IAB Executive Vice President & General Counsel Michael Hahn, in an interview, highlighted recent action against Honda, Healthline, Mobilewalla and Gravy Analytics. He also discussed IAB’s response to kids’ privacy bills like the Children and Teens’ Online Privacy Protection Act (COPPA 2.0) (see 2506250045) and DOJ’s data transfer rule (see 2507030050).
Enforcement signals to companies they “need to have their act together,” he said. “They need to monitor what they’re doing. They need to monitor what their partners are doing.”
He noted the California Privacy Protection Agency, in cases against Honda (see 2503120037) and Healthline (see 2507010074), showed the state is focused on companies complying with contractual requirements under the California Consumer Privacy Act. The CCPA requires companies to execute contracts with specific privacy protections when they sell data to third parties.
The California agency alleged Honda shared consumer data “with ad tech companies without producing contracts that contain the necessary terms to protect privacy.”
In the Healthline case, the CCPA alleged the company didn’t ensure its “advertising contracts contain privacy protections for readers’ data required by the CCPA. Instead, Healthline had assumed, but not verified, that the third parties had agreed to abide by an industry contractual framework.”
Both cases show that contractual requirements will be a focus for California enforcers, said Hahn.

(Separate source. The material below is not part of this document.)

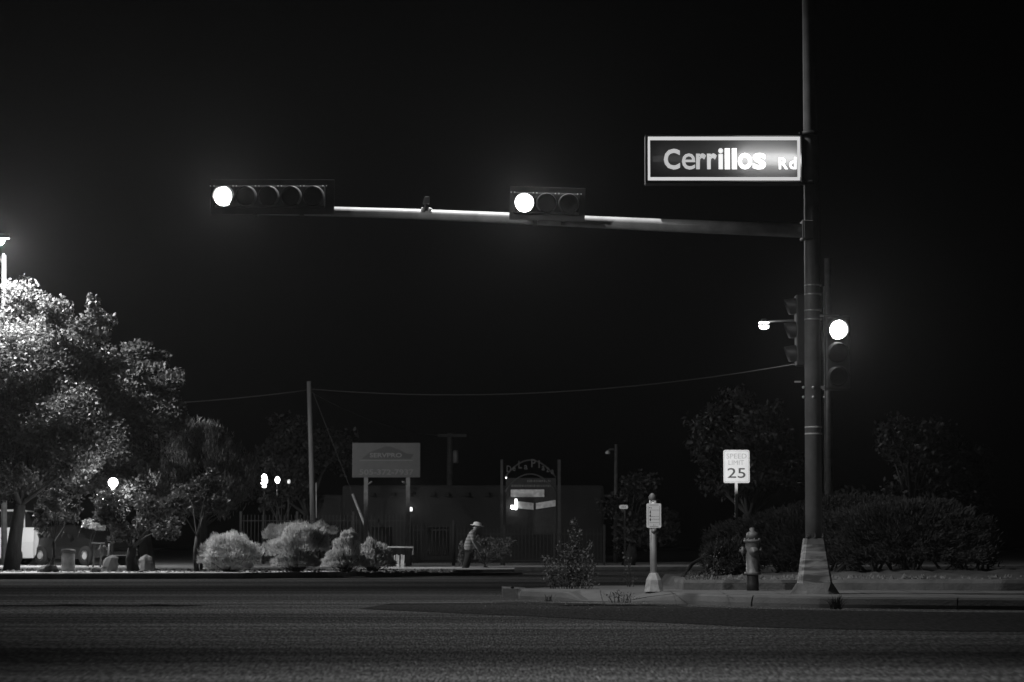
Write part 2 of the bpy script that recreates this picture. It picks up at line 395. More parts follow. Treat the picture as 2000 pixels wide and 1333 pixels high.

The FTC’s cases against Mobilewalla and Gravy Analytics (see 2501140072) were “very significant” enforcement actions with novel use of the agency’s Section 5 authority, said Hahn. His comments echo what former Consumer Protection Bureau Director Samuel Levine told Privacy Daily in a June interview (see 2506240055). In the Mobilewalla case, the FTC argued the company’s bidding exchange practices violated their contracts, alleging it didn't “contractually require its suppliers to obtain consumer consent.”
“That was the first time seeing anything of that specificity being declared as an unfair practice,” said Hahn.
He noted how FTC Chairman Andrew Ferguson, then a commissioner, in his statements in both cases highlighted how a company needs to verify consent when compiling a large amount of data. Data brokers “that purchase sensitive information cannot avoid liability by turning a blind eye to the strong possibility that consumers did not consent to its collection and sale,” Ferguson said in his statement about the cases. “The sale of precise location data collected without the consumer’s consent poses a similarly unavoidable and substantial risk of injury to the consumer as does the sale of the non-anonymized data.”
Like the enforcement actions, DOJ’s data transfer rule and the FTC’s new authority under a law forcing ByteDance to divest TikTok (see 2506180071) signal to industry that companies need to perform a high level of due diligence in terms of understanding their data flows, he said.
Hahn mentioned how enforcers are particularly focused on geolocation data. IAB opposes legislation that doesn’t let consumers consent to the collection of such data, he said: “Consumers should have the ability to exercise meaningful choice.”
Likewise, parents should have the ability to consent to allowing companies to deliver targeted advertising to children, he said. COPPA 2.0 would ban targeted advertising for children up to the age of 16. IAB is “troubled” when legislation proposes blanket bans, he said: IAB’s position is that “parents should have the right to provide consent for their kids to receive targeted advertising that’s appropriate to them.”